Instruction> Copy out each line exactly as it appears.

Provided material>
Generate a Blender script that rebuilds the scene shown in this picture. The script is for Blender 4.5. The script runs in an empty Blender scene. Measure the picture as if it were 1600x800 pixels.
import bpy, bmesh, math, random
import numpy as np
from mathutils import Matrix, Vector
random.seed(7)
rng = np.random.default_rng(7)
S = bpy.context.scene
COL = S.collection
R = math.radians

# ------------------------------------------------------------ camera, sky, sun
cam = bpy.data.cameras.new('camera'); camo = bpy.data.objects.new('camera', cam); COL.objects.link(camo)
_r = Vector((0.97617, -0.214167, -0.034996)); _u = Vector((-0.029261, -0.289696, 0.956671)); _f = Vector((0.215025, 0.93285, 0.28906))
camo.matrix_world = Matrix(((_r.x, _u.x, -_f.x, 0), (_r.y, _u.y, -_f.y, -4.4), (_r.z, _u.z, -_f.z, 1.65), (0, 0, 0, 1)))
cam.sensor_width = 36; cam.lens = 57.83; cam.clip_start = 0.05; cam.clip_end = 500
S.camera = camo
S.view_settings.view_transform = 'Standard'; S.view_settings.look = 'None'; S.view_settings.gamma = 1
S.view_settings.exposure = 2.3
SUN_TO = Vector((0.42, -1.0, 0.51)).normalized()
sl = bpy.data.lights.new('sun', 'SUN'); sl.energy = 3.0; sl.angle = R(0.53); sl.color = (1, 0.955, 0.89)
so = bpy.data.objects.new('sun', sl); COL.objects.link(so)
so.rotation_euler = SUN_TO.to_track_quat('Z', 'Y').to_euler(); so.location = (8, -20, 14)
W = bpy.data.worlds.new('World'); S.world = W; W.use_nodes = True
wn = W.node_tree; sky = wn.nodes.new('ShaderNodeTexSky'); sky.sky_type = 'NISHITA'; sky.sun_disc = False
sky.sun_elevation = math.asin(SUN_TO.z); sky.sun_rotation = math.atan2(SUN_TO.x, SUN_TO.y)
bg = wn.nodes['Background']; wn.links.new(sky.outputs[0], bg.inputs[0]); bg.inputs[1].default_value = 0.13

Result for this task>
Generate a Blender script that rebuilds the scene shown in this picture. The script is for Blender 4.5. The script runs in an empty Blender scene. Measure the picture as if it were 1600x800 pixels.
import bpy, bmesh, math, random
import numpy as np
from mathutils import Matrix, Vector
random.seed(7)
rng = np.random.default_rng(7)
S = bpy.context.scene
COL = S.collection
R = math.radians

# ------------------------------------------------------------ camera, sky, sun
cam = bpy.data.cameras.new('camera'); camo = bpy.data.objects.new('camera', cam); COL.objects.link(camo)
_r = Vector((0.97617, -0.214167, -0.034996)); _u = Vector((-0.029261, -0.289696, 0.956671)); _f = Vector((0.215025, 0.93285, 0.28906))
camo.matrix_world = Matrix(((_r.x, _u.x, -_f.x, 0), (_r.y, _u.y, -_f.y, -4.4), (_r.z, _u.z, -_f.z, 1.65), (0, 0, 0, 1)))
cam.sensor_width = 36; cam.lens = 57.83; cam.clip_start = 0.05; cam.clip_end = 500
S.camera = camo
S.view_settings.view_transform = 'Standard'; S.view_settings.look = 'None'; S.view_settings.gamma = 1
S.view_settings.exposure = 2.3
SUN_TO = Vector((0.42, -1.0, 0.51)).normalized()
sl = bpy.data.lights.new('sun', 'SUN'); sl.energy = 3.0; sl.angle = R(0.53); sl.color = (1, 0.955, 0.89)
so = bpy.data.objects.new('sun', sl); COL.objects.link(so)
so.rotation_euler = SUN_TO.to_track_quat('Z', 'Y').to_euler(); so.location = (8, -20, 14)
W = bpy.data.worlds.new('World'); S.world = W; W.use_nodes = True
wn = W.node_tree; sky = wn.nodes.new('ShaderNodeTexSky'); sky.sky_type = 'NISHITA'; sky.sun_disc = False
sky.sun_elevation = math.asin(SUN_TO.z); sky.sun_rotation = math.atan2(SUN_TO.x, SUN_TO.y)
bg = wn.nodes['Background']; wn.links.new(sky.outputs[0], bg.inputs[0]); bg.inputs[1].default_value = 0.13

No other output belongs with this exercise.